Democrat Unseats Pro-Trump Incumbent in Upstate NY

Unseating a Trump-supporting congresswoman, a grueling focus on absentee ballots led Democrat Anthony Brindisi to declare victory Wednesday in a Republican-majority district of upstate New York.

By MATT LoPRESTI

UTICA, N.Y. (CN) - Unseating a Trump-supporting congresswoman, a grueling focus on absentee ballots led Democrat Anthony Brindisi to declare victory Wednesday in a Republican-majority district of upstate New York.

In the lead by just under 4,000 votes, Brindisi’s victory over U.S. Rep. Claudia Tenney is now a mathematical certainty, despite the 1,881 ballots that remain unreported.

Three weeks ago on election night, Brindisi was ahead by just 1,293 votes, less than a single percentage point in a district that is home to dairy farms and the struggling former manufacturing towns of Binghamton and Utica.

A 40-year-old lawyer who has served in the state Assembly since 2011, Brindisi is among a group of five newly elected congressman to have signed a letter that opposes giving the gavel of the House speaker to Rep. Nancy Pelosi of California. With incumbents, the letter has 16 signatures total.

Brindisi campaigned with calls for civility and bipartisanship, while his opponent Tenney was an early and vocal supporter of Donald Trump, who won their 22nd district in 2016 by 16 percentage points.

Elected a year later, Tenney faced backlash when her staff sent out a memo that tried to link the Italian-American Brindisi to the mafia because of his father's past legal work for organized crime figures.

Tenney made waves as well with a petition that called for the imprisonment of Hillary Clinton, and she said during in an interview that many people behind mass murders are Democrats.

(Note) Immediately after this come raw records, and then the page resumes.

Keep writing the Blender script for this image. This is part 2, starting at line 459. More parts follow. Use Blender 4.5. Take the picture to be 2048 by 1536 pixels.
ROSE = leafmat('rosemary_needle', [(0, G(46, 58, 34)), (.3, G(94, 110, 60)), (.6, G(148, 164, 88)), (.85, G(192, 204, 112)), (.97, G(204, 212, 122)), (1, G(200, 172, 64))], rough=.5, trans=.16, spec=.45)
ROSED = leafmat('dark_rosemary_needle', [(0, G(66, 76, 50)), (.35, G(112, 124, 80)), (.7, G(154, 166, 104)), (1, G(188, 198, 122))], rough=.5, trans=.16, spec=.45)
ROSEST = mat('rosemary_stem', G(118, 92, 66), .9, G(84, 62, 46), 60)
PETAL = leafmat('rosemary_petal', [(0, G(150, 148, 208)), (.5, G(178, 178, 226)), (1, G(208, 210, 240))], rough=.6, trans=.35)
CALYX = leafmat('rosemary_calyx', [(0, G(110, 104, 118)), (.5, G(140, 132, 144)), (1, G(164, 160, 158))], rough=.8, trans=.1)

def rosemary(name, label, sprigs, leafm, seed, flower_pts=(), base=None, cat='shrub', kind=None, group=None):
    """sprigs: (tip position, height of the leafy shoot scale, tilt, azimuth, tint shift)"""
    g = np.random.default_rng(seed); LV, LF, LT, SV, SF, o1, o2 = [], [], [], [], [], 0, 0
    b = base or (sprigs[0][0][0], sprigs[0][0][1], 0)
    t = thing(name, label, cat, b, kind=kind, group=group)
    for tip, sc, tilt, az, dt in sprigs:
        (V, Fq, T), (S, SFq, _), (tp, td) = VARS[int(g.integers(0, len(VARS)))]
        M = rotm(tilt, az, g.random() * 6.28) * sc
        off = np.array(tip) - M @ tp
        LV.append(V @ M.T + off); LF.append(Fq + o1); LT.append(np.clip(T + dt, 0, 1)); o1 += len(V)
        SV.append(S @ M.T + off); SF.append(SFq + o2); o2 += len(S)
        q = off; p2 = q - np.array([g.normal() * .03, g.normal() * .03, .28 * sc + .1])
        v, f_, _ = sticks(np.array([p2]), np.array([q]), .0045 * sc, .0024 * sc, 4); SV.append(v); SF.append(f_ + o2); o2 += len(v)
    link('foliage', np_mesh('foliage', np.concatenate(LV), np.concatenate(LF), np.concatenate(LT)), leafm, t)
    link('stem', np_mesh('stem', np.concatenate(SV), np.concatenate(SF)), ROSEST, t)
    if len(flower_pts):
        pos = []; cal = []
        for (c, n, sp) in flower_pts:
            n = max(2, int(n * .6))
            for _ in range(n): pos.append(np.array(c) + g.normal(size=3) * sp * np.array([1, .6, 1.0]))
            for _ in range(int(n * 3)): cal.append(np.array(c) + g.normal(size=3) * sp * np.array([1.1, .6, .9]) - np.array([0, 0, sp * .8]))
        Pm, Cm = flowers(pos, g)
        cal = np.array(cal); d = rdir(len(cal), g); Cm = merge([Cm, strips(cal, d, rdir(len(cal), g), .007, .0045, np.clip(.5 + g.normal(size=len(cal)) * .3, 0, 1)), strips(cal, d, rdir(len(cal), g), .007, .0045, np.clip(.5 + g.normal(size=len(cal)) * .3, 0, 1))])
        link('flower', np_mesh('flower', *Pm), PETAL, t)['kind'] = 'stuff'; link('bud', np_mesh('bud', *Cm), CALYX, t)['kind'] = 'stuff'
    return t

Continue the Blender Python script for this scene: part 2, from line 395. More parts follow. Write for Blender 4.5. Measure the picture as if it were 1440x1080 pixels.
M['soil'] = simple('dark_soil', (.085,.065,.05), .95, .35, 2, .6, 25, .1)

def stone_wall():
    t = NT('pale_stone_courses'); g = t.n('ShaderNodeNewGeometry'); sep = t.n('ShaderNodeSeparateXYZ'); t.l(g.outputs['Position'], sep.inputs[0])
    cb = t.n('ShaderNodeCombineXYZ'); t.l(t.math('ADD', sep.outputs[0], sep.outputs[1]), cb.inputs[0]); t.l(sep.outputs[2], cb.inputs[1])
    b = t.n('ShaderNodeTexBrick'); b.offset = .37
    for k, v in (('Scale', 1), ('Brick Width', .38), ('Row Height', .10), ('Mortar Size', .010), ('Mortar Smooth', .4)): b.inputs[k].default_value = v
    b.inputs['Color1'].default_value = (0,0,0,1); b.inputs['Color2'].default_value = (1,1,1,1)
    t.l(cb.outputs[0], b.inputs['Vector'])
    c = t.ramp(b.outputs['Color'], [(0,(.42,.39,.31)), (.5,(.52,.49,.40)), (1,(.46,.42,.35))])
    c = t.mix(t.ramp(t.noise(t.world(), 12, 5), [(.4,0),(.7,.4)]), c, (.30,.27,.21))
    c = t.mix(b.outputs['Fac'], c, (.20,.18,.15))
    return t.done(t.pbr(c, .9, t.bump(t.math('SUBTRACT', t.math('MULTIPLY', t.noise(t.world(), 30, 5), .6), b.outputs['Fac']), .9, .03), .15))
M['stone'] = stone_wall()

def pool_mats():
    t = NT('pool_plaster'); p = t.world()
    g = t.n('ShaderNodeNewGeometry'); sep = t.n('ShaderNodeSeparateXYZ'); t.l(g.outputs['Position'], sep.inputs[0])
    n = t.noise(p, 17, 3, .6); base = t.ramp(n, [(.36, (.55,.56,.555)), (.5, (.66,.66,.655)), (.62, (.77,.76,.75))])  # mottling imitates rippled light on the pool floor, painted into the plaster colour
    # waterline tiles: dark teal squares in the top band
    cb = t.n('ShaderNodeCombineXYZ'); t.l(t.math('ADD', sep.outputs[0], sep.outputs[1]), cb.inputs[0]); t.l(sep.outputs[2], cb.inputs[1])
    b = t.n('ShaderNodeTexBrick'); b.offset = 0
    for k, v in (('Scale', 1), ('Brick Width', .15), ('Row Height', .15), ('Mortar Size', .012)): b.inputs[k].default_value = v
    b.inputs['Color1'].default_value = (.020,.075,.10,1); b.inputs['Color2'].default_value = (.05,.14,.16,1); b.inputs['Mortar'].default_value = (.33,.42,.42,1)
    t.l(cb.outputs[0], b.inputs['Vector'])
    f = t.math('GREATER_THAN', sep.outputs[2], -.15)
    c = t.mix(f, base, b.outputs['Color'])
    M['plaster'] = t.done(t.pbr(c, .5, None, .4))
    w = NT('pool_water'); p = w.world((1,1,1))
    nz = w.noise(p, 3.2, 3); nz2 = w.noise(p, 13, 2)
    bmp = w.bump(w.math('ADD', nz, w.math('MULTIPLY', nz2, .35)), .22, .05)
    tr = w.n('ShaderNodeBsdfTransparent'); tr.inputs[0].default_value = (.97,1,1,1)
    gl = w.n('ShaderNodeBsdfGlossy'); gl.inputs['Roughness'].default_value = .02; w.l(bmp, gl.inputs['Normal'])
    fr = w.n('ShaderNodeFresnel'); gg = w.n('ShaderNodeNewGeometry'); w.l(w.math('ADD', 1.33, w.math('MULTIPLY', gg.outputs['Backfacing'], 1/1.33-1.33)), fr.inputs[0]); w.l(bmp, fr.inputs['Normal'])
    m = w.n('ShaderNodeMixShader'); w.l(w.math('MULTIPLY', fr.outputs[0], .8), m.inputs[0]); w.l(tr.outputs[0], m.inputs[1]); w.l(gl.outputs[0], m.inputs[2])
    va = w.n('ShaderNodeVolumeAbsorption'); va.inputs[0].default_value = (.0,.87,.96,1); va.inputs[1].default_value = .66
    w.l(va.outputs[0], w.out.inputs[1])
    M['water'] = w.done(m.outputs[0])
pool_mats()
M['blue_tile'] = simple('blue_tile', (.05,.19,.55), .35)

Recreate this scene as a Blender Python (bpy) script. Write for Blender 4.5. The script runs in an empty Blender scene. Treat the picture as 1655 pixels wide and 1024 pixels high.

The 57-year-old congresswoman has not conceded, and her campaign did not respond to messages seeking comment, but she acknowledged her long odds last week in an interview on public radio.

"I don't think we have a chance of prevailing," Tenney told WUTQ-FM radio.

In his campaign platform, Brindisi put health care, campaign-finance reform, help for farmers, and funding for new roads, bridges and water systems as some of his top priorities.

To safeguard the election results, he petitioned Oneida County on Nov. 9 to secure the district’s voting machines and absentee ballots before they could be officially counted.

Representatives for Brindisi have not returned a request for comment.